SHANGHAI COMPOSITE BREAKS SUPPORT ... For the second time this year, the Peoples Bank of China raised reserve requirements at banks, which is just like the Fed tightening monetary policy. The move is designed to curtail bank lending and slow growth in the worlds fastest growing economy. The Chinese markets were already closed when the news hit and will be closed next week for the Lunar New Year. Yes, a whole week. I think we are living in the wrong country! Time may mute this news, but I think the Shanghai Composite ($SSEC) is worth a look. Chart 10 shows the index retracing 38% of the prior decline and forming a lower high in July. Resistance around 3500 held in the second half of 2009 and the index broke below 3000 last week.
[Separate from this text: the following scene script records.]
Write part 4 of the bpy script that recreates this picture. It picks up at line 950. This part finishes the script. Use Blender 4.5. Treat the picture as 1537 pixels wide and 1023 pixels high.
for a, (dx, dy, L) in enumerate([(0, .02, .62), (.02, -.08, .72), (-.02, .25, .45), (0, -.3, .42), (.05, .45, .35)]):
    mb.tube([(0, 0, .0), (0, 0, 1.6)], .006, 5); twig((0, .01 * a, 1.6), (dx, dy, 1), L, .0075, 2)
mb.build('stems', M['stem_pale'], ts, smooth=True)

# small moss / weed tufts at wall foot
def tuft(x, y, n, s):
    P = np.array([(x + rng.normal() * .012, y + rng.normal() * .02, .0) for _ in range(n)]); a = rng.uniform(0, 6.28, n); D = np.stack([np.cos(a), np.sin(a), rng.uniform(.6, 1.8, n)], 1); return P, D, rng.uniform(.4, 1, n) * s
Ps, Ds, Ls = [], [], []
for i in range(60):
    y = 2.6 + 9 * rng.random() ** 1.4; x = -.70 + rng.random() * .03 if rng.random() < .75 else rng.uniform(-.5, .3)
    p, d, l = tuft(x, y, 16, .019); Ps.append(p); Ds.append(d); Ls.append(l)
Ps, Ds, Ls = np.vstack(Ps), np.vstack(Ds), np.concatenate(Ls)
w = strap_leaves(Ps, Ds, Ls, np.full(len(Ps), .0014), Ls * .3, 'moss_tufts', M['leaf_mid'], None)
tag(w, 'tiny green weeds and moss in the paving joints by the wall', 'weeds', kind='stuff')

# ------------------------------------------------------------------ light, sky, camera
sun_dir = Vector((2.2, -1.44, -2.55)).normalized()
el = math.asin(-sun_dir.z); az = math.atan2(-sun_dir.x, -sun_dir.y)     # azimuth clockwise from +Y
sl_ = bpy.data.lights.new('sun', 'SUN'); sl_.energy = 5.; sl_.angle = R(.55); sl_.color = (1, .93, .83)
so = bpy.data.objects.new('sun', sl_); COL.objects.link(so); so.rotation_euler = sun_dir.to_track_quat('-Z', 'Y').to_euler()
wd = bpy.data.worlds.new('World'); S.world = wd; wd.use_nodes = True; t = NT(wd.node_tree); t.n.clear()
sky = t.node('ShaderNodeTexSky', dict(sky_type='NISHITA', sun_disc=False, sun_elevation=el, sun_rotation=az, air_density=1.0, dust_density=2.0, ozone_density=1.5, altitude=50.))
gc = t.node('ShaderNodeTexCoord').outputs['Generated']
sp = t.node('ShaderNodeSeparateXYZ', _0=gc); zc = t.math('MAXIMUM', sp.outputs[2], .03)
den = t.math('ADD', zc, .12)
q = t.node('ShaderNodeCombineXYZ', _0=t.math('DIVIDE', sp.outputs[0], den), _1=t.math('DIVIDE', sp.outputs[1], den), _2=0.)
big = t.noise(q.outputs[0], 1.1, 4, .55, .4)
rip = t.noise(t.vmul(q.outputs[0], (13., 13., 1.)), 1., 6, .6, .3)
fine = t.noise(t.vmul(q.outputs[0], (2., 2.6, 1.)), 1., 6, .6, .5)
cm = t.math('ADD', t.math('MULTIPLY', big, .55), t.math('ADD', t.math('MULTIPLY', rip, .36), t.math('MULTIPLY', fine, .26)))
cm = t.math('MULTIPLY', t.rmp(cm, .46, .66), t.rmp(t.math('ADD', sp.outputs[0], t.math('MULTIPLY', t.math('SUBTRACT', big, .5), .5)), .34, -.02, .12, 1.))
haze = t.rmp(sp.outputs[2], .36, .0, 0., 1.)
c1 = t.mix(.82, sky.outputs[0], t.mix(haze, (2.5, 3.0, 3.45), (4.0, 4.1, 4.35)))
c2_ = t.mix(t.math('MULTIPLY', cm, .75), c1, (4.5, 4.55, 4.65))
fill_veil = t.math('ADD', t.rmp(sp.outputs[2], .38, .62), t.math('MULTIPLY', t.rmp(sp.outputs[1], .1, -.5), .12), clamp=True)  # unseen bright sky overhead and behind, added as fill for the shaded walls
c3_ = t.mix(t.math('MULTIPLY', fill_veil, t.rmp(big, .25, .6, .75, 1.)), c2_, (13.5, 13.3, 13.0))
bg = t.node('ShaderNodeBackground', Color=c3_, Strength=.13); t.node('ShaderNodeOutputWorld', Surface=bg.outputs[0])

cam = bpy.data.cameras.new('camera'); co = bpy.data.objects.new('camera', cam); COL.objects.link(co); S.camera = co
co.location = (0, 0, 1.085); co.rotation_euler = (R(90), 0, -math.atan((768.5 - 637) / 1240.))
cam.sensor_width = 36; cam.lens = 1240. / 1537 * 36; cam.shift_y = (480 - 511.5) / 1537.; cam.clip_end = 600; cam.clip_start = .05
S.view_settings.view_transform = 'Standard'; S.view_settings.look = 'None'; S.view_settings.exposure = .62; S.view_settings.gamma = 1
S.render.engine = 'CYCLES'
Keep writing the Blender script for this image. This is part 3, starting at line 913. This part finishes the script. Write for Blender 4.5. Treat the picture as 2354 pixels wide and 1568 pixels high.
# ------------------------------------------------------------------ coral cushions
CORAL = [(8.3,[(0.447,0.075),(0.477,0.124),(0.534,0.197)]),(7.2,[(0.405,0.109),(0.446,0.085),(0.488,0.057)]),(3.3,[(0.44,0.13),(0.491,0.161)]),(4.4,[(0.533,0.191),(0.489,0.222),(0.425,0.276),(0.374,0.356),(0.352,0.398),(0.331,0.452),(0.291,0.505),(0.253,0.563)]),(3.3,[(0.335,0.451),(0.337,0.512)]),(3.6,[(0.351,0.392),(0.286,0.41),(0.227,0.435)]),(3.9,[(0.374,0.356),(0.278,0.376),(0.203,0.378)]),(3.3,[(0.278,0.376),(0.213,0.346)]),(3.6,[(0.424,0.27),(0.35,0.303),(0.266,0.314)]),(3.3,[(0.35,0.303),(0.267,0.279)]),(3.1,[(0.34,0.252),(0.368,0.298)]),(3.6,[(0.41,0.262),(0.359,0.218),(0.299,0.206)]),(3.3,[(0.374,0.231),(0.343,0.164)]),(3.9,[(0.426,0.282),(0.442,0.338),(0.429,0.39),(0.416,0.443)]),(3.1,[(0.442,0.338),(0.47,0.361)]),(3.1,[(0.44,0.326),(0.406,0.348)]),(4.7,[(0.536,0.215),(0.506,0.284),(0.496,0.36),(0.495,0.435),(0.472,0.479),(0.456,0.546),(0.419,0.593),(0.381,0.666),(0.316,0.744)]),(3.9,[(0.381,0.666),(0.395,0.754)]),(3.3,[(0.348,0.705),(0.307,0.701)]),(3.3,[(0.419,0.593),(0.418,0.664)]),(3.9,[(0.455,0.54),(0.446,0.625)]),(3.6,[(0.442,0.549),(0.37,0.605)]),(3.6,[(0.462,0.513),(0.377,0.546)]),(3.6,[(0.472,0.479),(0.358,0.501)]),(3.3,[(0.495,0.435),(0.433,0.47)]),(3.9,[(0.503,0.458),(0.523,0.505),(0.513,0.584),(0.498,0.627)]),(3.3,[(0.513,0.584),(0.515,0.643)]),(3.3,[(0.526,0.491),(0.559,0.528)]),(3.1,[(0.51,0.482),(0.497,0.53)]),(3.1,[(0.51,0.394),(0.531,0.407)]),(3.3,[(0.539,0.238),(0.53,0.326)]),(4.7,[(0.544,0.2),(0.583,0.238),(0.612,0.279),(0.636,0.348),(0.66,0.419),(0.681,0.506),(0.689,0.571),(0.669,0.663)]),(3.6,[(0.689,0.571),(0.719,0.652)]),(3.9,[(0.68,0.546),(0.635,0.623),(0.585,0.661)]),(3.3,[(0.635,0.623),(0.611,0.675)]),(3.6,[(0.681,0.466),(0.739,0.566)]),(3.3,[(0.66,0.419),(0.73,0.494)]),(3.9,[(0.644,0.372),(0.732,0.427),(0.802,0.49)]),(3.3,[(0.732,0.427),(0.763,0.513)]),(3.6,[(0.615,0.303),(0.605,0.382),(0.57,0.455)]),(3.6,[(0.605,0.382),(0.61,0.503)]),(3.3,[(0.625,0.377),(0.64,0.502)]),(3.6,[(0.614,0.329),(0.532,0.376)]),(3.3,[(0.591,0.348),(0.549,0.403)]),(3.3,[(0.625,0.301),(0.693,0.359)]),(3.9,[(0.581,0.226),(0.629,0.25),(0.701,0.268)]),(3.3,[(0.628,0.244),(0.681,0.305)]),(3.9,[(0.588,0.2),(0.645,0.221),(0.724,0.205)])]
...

The indicator window shows three year performance for the Shanghai Composite and the S&P 500 (black). Shanghai is virtually unchanged over the last three years. In other words, it is trading about where it was in February 2007. In contrast, the S&P 500 is down over 25% since February 2007.

Chart 10

Chart 11 shows the Shanghai Composite breaking the wedge trendline in December, forming a lower high in January and breaking support in late January. The September-December uptrend has been reversed with next support around 2700 from the Sep-Oct lows.